İnsanlık ailesinin yaşadığı küresel kriz değerlerimizi, geleceğimizi ve doğayı tehdit ediyor. Temsili demokrasi tüm kazanımlarına rağmen bu tehlikeyi önleyecek çözümleri üretemiyor. Yoksulluk, gelir dağılımında derinleşen uçurum, savaş ve çatışmalar, kaçınılmaz olarak doğuştan kazandığımız hakları yok sayıyor. Göç ve buna dayalı gelişmeler elbette önce yerlerini terk etmek zorunda bırakılanlar olmak üzere bir çok coğrafyada istikrarsızlık ve kaosa zemin oluşturarak, tüm insanlığı öngörülemeyen bir istikbalin gerilimine itiyor. Yükselen nefret söylemleri kamplaşma ve kopuş siyasetini besliyor.
Bu durumdan çıkışa dair verilen mesajlar eski ezberlerden öteye geçmiyor, atılan adımlar sorunu çözmekten çok yönetmeye ilişkin programlardan ileriye gidemiyor. Bölge ve ülke siyasetinde de gerek geçmişten devraldığımız sorunlar gerekse önümüzdeki süreçte yüz yüze kalacağımız gerçekler için yeni siyasal çözüm alternatiflerinin arayışı içine girmeyi zorunlu kılıyor.
Günlük polemik ve kısır çekişmeleri aşacak bir tarz ve siyaset diline olan ihtiyaç her gün kendisini daha fazla hissettiriyor. Kişi ya da parti çıkarlarının ötesinde ve üzerinde bir toplumsal siyasetin inşası insanlığa ve ülkeye dair kaygısı olan herkese sorumluluk yüklüyor.
Sessiz çoğunluğun kendisiyle ilgili karar süreçlerine etkin katılımına dair yapısal sorunlarla yüzleşmek, yeni yöntem ve araçları tartışmayı gerektiriyor.
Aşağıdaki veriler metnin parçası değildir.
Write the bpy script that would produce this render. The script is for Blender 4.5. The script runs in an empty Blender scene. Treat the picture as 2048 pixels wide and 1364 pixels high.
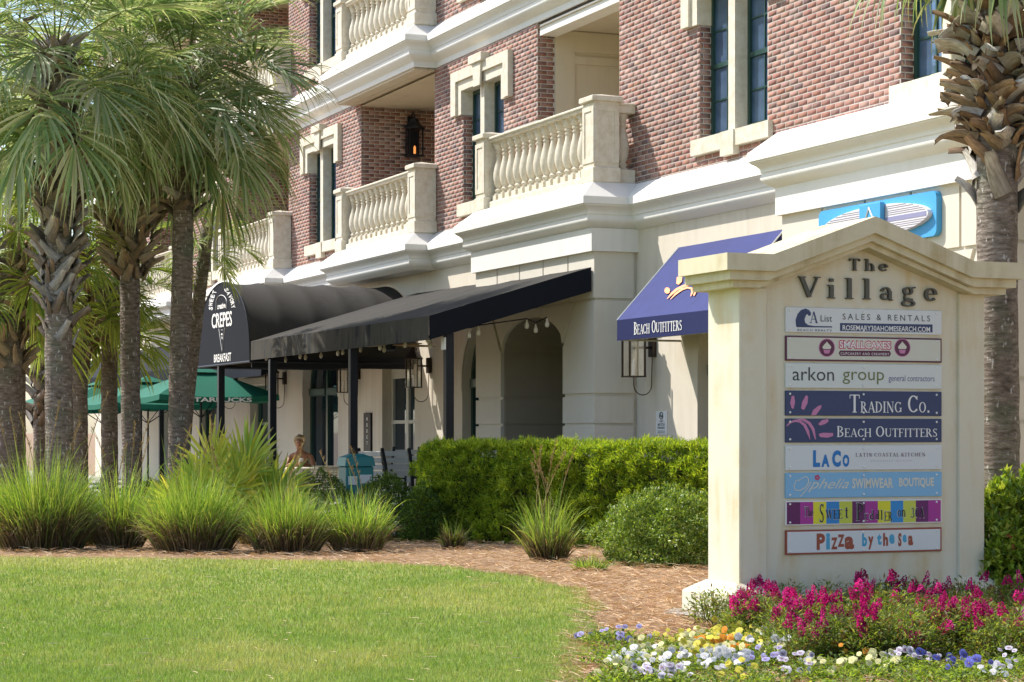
import bpy, math, random
import numpy as np
from math import radians, sin, cos, pi, tan, atan2, sqrt, exp
from mathutils import Vector, Matrix

# ------------------------------------------------------------------ camera, sky, sun, exposure
SC = bpy.context.scene
C = SC.collection
FPX, CX, HY, HH = 4300.0, 1024.0, 862.0, 1.65      # focal length in photo pixels, centre column, horizon row, eye height
cam = bpy.data.cameras.new('camera')
co = bpy.data.objects.new('camera', cam)
C.objects.link(co)
co.location = (0, 0, HH)
co.rotation_euler = (radians(90), 0, 0)
cam.sensor_width = 36
cam.lens = FPX / 2048 * 36
cam.shift_y = (HY - 682) / 2048
cam.clip_end = 3000
SC.camera = co
SUN = Vector((-1.305, .546, 1.70)).normalized()
W = bpy.data.worlds.new("World")
SC.world = W
W.use_nodes = True
sky = W.node_tree.nodes.new('ShaderNodeTexSky')
sky.sky_type = 'NISHITA'
sky.sun_disc = False
sky.sun_elevation = math.asin(SUN.z)
sky.sun_rotation = atan2(SUN.x, SUN.y)
sky.air_density = 1.0
sky.dust_density = 1.2
W.node_tree.links.new(sky.outputs[0], W.node_tree.nodes['Background'].inputs[0])
W.node_tree.nodes['Background'].inputs[1].default_value = .15
sl = bpy.data.lights.new('sun', 'SUN')
sl.energy = 4.1
sl.angle = radians(.55)
sl.color = (1, .95, .87)
so = bpy.data.objects.new('sun', sl)
C.objects.link(so)
so.rotation_euler = (-SUN).to_track_quat('-Z', 'Y').to_euler()
SC.view_settings.view_transform = 'Standard'
SC.view_settings.look = 'None'
SC.view_settings.exposure = .70
SC.view_settings.gamma = 1
SC.cycles.max_bounces = 6
SC.cycles.diffuse_bounces = 4
SC.cycles.transparent_max_bounces = 6

R = random.Random(7)
rng = np.random.default_rng(5)
TH = math.atan(1764 / 4300)
S_, C_ = sin(TH), cos(TH)
ROT = -(pi / 2 - TH)      # the street frame: x along the facade towards the viewer, y into the building

def on_y(px, py, y):
    """street-frame x, z of photo pixel on the facade-parallel plane y"""
    r = (px - CX) / FPX
    Y = y / (r * C_ + S_)
    X = r * Y
    return -(-X * S_ + Y * C_), HH + (HY - py) / FPX * Y

def on_x(px, py, x):
    r = (px - CX) / FPX
    Y = -x / (C_ - r * S_)
    X = r * Y
    return X * C_ + Y * S_, HH + (HY - py) / FPX * Y

def l2w(x, y, z=0):
    return Vector((x * S_ + y * C_, -x * C_ + y * S_, z))

def w2l(X, Y):
    return X * S_ - Y * C_, X * C_ + Y * S_

def terr(Y):
    t = min(1, max(0, (Y - 11.0) / 11.0))
    return .3 * t * t * (3 - 2 * t)

def ground(px, py):
    Y = 20.0
    for _ in range(30):
        Y = .5 * Y + .5 * (HH - terr(Y)) * FPX / max(4, (py - HY))
    return (px - CX) / FPX * Y, Y, terr(Y)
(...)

Mevcut durumdan en çok rahatsız olan kararsız diye tarif edilen seçmenleri anlamaya çalışmak siyasette sağlıklı bir dönüşümün olmazsa olmazı olarak karşımıza çıkıyor.
Hak Temelli bakış açısıyla kurucu bir siyasetin toplumsal zeminde inşası yerel buluşma ve ortaklaşmaları gerektiriyor.
Kimlik ve kültürel farkları gözdağı, arbede gerekçesi olmaktan çıkaracak, ortak bir aklın geliştirilmesi, yaşadığımız acılar karşısında empati yapabilen toplumsal bir vicdanın oluşması, aktif yurttaş ve sorumlu toplum bilinci ile mümkün olabilir.
Kolay mahkum eden, ötekileştiren, dışlayan, tanımlayan bir dil yerine tanımaya, anlamaya çalışan bir yaklaşıma ihtiyacımız var.
Dar grup refleksleri ya da kişisel kariyer hesaplarına kurban edilmeyecek bir örgütlenme ahlakı ve çalışma ortamı ancak toplumsal kaygıları merkeze alan bir tutumla sağlanabilir.
Politikadaki tıkanma toplum ile siyaset, iktidar ile muhalefet, kitle ile örgütlü yapılar ilişkisinde yeni bir değerlendirmeyi dayatıyor. Toplumsal mücadelelerde büyük bedeller ödenerek insanlığın ortak kazanımları haline gelen eşitlik, özgürlük, barış gibi değerlerin kalıcı ve bağlayıcı hukuki güvenceye kavuşturulması insan onurunu ve doğayı merkeze alan bir programı gerektiriyor.
Her türlü ayrımcılığa ve ayrıcalığa karşı çoğulcu bir hukuk ancak katılımcı bir demokrasi anlayışı ile hayata geçirilebilir. Küresel kapitalizmin vahşi uygulamalarının otoriter yönetimlere güç katan arayışları doğurması karşısında toplumsal adalet ve hak temelli siyaset gerçek bir alternatiftir.
İktidarların değişmesiyle bile değişmeyen ahlaki yozlaşma, yabancılasma ve siyasal çürüme karşısında özgürce tartışacağımız bir platform kurmaya, toplumsal dayanışma için harekete geçmeye davet ediyoruz.